Perhaps the Benshi was way ahead of his time. A while ago, I stumbled across a cable channel with an alternate audio track called something like "descriptive video." A narrator described the action, so the vision impaired could enjoy the program.
posted by charlie don't surf at 10:11 PM on February 27, 2011


Cool, KSCI in Los Angeles is playing a bunch of these during the early morning hours on their Japanese channel. It's very odd watching an old samurai flick with the cards in kanji, some lady narrating and doing voices, and then reading English subtitles
posted by zengargoyle at 12:22 AM on February 28, 2011




Bugger. Apologies for the malformed HTML. It's early...
posted by Devonian at 1:57 AM on February 28, 2011


Perhaps the Benshi was way ahead of his time

I'd argue they were precisely a product of their time and the fact they hung on a bit longer than elsewhere in the world for technological and cultural reasons is their chief particularity.

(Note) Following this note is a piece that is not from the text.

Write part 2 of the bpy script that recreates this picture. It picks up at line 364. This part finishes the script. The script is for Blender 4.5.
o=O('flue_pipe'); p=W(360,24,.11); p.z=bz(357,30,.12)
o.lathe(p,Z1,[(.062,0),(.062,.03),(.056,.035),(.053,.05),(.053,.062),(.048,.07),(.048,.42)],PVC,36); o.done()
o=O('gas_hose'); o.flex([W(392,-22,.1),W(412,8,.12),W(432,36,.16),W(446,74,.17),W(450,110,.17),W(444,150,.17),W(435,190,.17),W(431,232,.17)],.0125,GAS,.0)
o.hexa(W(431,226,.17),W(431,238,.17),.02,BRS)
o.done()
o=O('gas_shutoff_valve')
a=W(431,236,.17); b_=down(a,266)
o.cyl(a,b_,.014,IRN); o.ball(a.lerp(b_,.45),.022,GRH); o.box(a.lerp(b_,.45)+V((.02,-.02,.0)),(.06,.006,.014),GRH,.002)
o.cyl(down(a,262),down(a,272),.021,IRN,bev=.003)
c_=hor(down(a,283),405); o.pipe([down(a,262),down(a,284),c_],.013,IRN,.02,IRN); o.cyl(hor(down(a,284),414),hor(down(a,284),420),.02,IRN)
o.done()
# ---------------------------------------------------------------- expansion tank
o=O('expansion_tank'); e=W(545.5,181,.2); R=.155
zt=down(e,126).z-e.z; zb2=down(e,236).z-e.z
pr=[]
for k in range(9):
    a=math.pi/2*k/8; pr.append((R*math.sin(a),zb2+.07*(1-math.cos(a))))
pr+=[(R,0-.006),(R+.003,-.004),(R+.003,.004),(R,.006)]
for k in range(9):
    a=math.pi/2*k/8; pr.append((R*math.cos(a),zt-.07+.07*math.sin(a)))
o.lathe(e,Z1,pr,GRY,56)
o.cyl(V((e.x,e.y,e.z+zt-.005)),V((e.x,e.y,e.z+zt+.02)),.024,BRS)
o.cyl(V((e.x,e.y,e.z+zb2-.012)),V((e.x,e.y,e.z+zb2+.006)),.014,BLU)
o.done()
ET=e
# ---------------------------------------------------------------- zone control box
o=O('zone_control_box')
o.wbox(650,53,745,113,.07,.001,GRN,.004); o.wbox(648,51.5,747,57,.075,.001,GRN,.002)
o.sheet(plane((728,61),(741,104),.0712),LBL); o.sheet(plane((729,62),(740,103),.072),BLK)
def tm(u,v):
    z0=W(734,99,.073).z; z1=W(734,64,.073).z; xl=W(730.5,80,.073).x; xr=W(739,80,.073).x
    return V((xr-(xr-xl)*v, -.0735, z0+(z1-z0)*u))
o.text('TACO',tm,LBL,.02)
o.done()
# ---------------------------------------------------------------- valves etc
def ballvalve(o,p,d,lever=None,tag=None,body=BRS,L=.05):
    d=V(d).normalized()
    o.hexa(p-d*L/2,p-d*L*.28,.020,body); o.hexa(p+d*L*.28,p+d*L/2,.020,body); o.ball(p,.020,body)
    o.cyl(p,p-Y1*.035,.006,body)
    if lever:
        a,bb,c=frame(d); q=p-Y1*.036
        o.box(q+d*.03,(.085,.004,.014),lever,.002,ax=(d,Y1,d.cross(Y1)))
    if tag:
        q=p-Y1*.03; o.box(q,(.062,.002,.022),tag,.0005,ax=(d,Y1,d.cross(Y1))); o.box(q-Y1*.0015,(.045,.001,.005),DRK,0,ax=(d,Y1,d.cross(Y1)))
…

It's by no means an exclusively Japanese phenomenon. Pre-1927 cinema (most historians settle on The Jazz Singer as the beginning of the sound era, despite it being mostly silent) positively seethed with various configurations of live voice acting and presentation filling the gap, if you will, of the silent screen, or replaced the subtitle.

Iris no. 22 (Autumn 1996) devotes an entire issue to this question.
posted by Wolof at 3:04 AM on February 28, 2011


Devonian beat me to it. Another item in the MST:3K genealogy!